┏━━

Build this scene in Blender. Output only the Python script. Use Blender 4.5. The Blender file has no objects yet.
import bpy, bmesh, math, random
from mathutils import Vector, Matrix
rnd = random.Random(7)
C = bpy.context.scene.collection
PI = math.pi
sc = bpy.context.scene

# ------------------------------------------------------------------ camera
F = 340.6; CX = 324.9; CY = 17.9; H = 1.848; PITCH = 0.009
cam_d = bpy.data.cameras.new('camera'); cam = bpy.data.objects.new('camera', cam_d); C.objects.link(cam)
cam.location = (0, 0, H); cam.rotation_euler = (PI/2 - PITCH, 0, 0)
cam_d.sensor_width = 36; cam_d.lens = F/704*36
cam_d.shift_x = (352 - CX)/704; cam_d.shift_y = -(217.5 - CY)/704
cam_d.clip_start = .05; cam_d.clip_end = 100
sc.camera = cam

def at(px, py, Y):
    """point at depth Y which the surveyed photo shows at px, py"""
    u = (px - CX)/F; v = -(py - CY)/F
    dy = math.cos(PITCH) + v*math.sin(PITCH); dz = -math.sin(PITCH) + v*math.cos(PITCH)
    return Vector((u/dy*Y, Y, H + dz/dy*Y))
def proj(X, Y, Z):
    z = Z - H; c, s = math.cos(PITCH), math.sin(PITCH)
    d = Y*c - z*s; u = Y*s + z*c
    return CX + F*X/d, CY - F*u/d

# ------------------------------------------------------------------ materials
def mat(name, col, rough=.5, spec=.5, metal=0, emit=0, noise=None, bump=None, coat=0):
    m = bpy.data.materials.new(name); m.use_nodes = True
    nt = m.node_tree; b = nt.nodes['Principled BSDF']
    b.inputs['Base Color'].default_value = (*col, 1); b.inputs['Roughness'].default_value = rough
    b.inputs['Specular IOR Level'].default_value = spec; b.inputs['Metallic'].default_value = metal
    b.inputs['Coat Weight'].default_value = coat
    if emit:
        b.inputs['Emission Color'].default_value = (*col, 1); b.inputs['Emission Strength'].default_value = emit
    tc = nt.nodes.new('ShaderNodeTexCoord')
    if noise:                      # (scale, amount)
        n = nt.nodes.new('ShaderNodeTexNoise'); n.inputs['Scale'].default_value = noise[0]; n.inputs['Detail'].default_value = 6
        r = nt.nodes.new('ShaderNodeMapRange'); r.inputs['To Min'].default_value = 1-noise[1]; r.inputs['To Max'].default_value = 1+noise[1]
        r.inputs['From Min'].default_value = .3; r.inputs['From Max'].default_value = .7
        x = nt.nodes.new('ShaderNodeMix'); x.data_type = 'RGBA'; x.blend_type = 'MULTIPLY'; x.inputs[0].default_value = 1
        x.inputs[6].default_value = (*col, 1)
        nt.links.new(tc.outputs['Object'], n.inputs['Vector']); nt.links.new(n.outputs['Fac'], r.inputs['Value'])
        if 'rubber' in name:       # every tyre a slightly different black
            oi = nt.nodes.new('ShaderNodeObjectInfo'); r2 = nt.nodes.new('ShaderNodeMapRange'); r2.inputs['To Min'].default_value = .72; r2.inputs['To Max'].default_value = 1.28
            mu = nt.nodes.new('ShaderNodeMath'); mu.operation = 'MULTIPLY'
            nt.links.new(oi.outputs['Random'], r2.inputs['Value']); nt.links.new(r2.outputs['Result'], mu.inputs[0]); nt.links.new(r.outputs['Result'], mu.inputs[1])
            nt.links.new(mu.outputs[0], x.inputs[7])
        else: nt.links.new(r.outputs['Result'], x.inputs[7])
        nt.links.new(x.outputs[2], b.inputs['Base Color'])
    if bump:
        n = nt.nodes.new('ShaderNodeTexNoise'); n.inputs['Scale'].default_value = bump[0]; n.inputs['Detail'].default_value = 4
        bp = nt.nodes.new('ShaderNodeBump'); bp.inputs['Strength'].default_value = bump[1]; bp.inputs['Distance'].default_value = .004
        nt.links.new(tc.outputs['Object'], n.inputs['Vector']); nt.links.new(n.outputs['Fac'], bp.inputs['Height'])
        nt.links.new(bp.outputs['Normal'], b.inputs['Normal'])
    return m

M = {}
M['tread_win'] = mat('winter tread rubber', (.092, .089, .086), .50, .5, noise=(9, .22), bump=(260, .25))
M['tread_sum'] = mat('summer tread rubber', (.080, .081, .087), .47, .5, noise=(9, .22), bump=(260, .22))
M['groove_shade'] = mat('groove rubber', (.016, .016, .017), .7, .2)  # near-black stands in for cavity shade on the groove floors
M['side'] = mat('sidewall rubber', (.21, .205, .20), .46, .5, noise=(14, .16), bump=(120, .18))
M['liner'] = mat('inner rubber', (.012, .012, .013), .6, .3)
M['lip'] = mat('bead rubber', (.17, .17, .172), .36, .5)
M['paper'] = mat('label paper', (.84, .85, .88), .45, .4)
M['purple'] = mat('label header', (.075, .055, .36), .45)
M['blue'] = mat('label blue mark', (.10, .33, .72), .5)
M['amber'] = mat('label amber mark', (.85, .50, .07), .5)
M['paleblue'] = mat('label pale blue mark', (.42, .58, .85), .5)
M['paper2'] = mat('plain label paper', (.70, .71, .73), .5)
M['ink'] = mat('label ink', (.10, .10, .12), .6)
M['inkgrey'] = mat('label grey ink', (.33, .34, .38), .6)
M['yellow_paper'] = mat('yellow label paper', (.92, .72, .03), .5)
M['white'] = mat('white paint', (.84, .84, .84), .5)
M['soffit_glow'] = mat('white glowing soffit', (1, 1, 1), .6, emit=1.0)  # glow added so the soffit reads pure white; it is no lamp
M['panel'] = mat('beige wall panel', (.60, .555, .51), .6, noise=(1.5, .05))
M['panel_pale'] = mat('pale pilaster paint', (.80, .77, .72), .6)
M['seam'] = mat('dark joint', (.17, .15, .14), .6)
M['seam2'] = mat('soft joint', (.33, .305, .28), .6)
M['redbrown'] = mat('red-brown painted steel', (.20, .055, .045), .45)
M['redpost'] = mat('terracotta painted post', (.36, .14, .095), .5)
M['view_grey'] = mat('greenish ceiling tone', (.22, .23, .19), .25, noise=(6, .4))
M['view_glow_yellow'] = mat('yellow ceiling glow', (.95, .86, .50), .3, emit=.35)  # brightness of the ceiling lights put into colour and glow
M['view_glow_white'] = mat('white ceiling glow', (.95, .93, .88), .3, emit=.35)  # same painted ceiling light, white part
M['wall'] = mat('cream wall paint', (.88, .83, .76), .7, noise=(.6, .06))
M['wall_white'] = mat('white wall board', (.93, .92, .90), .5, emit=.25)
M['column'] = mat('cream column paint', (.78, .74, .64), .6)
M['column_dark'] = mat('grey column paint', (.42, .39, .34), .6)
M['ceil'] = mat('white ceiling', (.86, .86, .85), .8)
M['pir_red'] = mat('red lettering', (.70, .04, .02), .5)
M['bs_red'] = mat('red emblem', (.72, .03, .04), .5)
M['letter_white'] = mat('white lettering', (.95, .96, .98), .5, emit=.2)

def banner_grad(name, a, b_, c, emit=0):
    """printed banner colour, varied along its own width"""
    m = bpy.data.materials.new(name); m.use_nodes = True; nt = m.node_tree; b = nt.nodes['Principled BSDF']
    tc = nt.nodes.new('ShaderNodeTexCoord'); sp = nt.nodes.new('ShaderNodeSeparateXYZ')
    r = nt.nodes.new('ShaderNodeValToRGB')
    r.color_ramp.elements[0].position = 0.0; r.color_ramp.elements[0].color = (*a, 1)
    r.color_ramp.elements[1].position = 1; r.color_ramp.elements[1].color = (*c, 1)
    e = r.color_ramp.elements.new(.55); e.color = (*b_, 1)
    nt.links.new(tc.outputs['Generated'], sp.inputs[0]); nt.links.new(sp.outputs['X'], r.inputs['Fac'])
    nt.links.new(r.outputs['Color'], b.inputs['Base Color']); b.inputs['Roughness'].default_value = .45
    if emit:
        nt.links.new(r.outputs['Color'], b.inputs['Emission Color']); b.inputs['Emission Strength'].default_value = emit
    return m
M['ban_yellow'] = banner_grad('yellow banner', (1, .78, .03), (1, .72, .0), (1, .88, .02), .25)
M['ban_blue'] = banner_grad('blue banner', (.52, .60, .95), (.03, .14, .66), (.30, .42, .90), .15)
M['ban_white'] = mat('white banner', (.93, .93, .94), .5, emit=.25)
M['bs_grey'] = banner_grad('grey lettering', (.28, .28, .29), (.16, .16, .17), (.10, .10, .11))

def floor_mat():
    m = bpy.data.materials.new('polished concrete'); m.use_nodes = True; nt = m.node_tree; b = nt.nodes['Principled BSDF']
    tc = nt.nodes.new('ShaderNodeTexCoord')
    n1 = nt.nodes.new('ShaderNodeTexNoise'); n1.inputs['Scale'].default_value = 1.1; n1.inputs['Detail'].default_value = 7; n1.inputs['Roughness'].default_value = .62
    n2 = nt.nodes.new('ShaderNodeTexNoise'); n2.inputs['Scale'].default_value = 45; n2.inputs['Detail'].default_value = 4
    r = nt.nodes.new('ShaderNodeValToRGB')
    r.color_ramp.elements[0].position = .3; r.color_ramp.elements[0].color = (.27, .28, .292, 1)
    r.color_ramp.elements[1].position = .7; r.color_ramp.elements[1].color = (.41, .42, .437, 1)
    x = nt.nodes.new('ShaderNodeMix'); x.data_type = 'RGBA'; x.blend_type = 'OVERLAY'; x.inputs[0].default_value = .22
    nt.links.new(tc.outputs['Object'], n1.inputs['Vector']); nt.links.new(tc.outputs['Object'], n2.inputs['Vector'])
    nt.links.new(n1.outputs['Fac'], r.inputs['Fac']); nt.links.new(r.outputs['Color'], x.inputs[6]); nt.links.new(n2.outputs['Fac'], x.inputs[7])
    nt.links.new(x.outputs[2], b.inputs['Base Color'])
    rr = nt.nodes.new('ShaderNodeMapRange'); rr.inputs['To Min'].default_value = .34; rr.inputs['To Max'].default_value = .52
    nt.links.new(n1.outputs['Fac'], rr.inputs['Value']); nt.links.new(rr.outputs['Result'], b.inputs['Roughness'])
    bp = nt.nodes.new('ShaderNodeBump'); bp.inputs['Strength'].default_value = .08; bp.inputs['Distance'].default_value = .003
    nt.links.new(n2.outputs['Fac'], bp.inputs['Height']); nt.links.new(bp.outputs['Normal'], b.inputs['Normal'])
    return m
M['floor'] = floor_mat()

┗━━

Reproduce the lines exactly, from the line that contains "M['ban_yellow'] = banner_grad('yellow" through the line that contains "M['bs_grey'] = banner_grad('grey", and nothing more.

*REPLY TO THE TASK*:
M['ban_yellow'] = banner_grad('yellow banner', (1, .78, .03), (1, .72, .0), (1, .88, .02), .25)
M['ban_blue'] = banner_grad('blue banner', (.52, .60, .95), (.03, .14, .66), (.30, .42, .90), .15)
M['ban_white'] = mat('white banner', (.93, .93, .94), .5, emit=.25)
M['bs_grey'] = banner_grad('grey lettering', (.28, .28, .29), (.16, .16, .17), (.10, .10, .11))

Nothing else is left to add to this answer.